Hello people,
I am new to Dagger and I have a beginner question.
I am planning to create a bunch (lets say 10) of instances of a problem. Each instance should be allocated on a separate worker - Each instance should fit in memory, but perhaps not all of them taken together.
These problems are then simulated, where each worker should work on on its own problem instance.
consider the following code snippet:
using Distributed
if nprocs() == 1
addprocs(4)
end
@everywhere begin
using Dagger
struct My_Problem_struct
data::Vector{Float64}
end
function initialize_problem(i)
v = ones(3)
v[begin] = i
return My_Problem_struct(v)
end
function single_update!(A::My_Problem_struct)
A.data[begin+1] += A.data[begin]
A.data[end] -= A.data[begin]
sleep(0.001) # sleeping on the job :)
end
end
function modify_data_distr!(Problems, steps)
for i in 1:steps
Dagger.@sync for P in Problems
Dagger.@spawn single_update!(P)
end
# do something to interact between Problems if needed
end
return fetch.(Problems)
end
function modify_data_single!(Problems, steps)
fetch_Probs = fetch.(Problems)
for i in 1:steps
for P in fetch_Probs
single_update!(P)
end
end
return fetch_Probs
end
problem_specs = collect(1:10)
As = [
Dagger.spawn() do
Dagger.@mutable initialize_problem(i)
end for i in problem_specs
]
@time modified_Problems = modify_data_parr!(As, 100)
Does this actually do the thing I want?
My feeling is the following (but I am not sure how to test it locally)
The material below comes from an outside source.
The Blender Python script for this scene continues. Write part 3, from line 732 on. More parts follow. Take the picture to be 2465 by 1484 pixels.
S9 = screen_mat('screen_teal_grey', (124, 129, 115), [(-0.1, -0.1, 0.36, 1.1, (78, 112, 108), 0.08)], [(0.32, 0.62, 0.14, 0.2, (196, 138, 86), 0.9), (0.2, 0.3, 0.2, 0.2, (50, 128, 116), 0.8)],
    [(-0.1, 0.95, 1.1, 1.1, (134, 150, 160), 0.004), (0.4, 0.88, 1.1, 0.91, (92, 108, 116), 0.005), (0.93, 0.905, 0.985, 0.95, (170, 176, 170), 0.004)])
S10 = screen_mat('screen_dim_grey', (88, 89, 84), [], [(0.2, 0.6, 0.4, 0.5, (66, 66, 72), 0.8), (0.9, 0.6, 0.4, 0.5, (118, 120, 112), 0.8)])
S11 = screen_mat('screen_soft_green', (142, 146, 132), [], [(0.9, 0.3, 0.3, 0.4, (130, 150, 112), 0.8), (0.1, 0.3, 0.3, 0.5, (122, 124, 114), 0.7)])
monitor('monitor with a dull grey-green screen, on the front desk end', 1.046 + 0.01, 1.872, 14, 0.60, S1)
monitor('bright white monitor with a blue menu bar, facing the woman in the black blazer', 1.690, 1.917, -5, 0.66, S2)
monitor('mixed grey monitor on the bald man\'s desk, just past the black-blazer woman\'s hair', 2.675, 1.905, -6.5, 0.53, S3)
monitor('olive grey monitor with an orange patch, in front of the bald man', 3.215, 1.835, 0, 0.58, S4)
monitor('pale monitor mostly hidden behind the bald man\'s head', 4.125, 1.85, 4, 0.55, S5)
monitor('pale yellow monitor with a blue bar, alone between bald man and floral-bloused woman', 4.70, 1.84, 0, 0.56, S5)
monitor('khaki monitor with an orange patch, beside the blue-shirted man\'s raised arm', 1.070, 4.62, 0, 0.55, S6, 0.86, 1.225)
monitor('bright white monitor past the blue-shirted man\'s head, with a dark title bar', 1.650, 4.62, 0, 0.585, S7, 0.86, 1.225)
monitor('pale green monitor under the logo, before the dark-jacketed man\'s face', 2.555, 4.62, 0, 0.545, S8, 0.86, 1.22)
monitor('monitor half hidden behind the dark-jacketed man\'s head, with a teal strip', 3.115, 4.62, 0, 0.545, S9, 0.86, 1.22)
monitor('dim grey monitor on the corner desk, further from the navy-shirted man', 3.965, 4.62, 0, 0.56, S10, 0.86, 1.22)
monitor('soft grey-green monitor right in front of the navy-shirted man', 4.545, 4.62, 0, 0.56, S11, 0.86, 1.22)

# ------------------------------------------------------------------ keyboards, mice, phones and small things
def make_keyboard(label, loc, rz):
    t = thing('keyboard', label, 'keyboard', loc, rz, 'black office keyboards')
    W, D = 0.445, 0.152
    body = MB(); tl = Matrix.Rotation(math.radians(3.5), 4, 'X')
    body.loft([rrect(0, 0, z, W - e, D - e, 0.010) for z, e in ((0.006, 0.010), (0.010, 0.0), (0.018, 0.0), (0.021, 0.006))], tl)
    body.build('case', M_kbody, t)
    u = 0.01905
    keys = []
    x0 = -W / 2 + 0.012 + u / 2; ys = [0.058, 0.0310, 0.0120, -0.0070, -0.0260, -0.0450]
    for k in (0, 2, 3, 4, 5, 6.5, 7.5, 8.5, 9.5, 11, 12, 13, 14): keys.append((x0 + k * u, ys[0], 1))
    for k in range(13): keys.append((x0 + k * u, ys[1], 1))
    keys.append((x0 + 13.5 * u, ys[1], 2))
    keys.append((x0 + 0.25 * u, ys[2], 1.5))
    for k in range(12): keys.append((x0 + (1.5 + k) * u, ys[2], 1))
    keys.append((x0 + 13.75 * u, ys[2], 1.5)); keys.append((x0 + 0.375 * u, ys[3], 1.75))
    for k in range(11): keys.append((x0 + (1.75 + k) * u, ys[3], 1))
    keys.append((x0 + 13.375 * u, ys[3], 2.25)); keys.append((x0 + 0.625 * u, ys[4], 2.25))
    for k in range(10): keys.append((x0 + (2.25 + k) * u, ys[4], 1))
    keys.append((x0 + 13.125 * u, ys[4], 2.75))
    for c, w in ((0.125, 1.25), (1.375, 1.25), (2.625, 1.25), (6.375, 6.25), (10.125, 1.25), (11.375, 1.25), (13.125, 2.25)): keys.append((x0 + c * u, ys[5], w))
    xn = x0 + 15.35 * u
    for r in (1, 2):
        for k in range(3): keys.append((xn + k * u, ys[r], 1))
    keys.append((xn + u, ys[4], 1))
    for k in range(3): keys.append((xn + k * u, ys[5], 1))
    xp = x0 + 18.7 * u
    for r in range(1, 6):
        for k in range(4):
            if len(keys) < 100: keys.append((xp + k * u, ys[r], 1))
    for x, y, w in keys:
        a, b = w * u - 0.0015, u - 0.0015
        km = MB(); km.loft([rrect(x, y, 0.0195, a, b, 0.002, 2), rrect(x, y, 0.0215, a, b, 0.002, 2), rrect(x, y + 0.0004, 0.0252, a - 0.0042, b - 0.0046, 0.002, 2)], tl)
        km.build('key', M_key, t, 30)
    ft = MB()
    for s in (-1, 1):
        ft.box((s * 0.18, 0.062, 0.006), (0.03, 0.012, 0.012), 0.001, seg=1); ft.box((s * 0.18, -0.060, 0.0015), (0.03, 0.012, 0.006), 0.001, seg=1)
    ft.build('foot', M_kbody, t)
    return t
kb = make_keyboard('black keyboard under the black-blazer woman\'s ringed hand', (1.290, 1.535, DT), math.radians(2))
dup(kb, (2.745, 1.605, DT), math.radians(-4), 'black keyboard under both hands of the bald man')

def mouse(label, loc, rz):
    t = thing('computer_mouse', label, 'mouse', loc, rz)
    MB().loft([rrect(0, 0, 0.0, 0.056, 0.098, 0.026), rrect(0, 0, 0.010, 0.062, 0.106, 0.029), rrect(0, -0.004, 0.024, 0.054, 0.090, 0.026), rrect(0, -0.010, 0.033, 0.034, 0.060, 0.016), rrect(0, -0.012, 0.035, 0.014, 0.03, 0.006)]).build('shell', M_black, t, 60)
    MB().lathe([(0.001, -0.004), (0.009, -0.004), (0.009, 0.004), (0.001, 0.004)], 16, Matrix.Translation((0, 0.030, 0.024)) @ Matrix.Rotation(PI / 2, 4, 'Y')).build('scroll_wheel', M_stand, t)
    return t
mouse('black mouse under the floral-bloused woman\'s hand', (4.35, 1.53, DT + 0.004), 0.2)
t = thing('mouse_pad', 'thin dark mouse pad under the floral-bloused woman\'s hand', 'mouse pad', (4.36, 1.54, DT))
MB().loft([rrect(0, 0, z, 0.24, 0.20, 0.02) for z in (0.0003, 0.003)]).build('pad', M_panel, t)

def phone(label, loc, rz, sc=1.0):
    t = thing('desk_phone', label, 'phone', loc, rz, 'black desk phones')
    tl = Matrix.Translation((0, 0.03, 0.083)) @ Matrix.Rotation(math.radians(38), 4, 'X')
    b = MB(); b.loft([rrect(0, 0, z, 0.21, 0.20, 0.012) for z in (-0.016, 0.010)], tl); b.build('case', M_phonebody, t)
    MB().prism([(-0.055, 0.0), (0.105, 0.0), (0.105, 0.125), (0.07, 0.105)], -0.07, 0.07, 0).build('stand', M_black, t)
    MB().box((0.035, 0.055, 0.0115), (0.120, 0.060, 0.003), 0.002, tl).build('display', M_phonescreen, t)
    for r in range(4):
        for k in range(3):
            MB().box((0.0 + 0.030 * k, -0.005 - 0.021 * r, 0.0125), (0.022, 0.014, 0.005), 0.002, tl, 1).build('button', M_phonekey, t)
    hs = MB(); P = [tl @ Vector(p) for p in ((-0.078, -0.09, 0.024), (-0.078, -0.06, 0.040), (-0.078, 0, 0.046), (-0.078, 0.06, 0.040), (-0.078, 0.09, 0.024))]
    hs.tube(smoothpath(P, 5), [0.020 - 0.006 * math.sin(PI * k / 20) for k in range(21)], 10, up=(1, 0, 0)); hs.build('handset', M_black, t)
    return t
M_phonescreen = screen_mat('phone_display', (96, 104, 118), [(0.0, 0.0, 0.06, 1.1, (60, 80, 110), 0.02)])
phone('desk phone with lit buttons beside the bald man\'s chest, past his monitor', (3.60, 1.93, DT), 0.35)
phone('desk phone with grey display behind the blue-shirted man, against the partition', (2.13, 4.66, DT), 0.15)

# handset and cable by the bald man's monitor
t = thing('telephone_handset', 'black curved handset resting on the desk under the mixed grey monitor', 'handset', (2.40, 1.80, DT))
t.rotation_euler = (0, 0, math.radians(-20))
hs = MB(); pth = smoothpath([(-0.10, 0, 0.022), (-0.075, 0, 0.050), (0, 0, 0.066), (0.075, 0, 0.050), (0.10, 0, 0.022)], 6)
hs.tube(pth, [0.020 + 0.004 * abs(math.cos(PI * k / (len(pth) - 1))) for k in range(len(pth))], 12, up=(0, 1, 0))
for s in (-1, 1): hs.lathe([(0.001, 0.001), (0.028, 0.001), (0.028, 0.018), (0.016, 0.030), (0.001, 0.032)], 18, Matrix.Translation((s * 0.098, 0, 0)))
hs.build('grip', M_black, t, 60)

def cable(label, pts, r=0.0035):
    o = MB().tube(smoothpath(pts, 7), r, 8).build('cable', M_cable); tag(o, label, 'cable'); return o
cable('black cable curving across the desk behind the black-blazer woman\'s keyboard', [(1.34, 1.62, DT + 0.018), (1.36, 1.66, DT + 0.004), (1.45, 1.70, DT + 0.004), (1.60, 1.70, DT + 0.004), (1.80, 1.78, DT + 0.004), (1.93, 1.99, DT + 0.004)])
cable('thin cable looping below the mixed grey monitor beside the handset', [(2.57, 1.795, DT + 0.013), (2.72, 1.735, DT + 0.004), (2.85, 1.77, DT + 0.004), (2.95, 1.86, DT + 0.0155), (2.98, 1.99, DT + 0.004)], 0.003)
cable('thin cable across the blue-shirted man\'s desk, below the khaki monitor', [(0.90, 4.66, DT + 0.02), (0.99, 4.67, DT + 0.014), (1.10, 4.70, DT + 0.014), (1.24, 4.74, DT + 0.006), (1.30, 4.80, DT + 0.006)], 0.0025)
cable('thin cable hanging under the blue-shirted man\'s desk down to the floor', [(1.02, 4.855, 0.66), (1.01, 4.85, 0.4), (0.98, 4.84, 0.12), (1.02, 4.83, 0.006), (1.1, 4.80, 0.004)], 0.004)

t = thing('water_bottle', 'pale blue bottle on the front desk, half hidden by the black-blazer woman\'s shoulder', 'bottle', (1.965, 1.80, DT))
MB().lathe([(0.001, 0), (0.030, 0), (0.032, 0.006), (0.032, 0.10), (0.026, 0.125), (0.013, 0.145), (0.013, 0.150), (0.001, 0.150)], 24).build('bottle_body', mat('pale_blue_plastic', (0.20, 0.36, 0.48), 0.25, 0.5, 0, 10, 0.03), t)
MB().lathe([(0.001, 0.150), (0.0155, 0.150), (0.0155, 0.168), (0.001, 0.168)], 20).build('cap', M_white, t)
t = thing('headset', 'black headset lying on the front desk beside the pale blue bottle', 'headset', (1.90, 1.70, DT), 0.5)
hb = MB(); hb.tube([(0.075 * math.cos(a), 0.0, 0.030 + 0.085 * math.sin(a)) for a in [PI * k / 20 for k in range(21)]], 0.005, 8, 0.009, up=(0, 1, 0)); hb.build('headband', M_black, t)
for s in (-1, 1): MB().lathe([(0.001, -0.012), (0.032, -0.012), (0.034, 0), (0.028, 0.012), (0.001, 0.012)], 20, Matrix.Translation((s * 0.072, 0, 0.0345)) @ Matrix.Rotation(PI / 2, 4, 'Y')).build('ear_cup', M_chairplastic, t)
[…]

- Each problem is indeed allocated on each worker individually
Dagger.@spawnwill try to spawn the task to whatever worker is free. (Or it will automatically wait for a worker which has local access to the data?- If the worker is not the one where the memory was allocated, this will either (a) throw an error, or (b) automatically copy the data to the worker where it is needed. Which one is it?
I suppose the cleanest is to always make sure to spawn the tasks wherever the memory is allocated, but if there is some built-in way to copy data if needed this might be interesting too - that way the work can be scheduled more efficiently at the cost of some data transfer.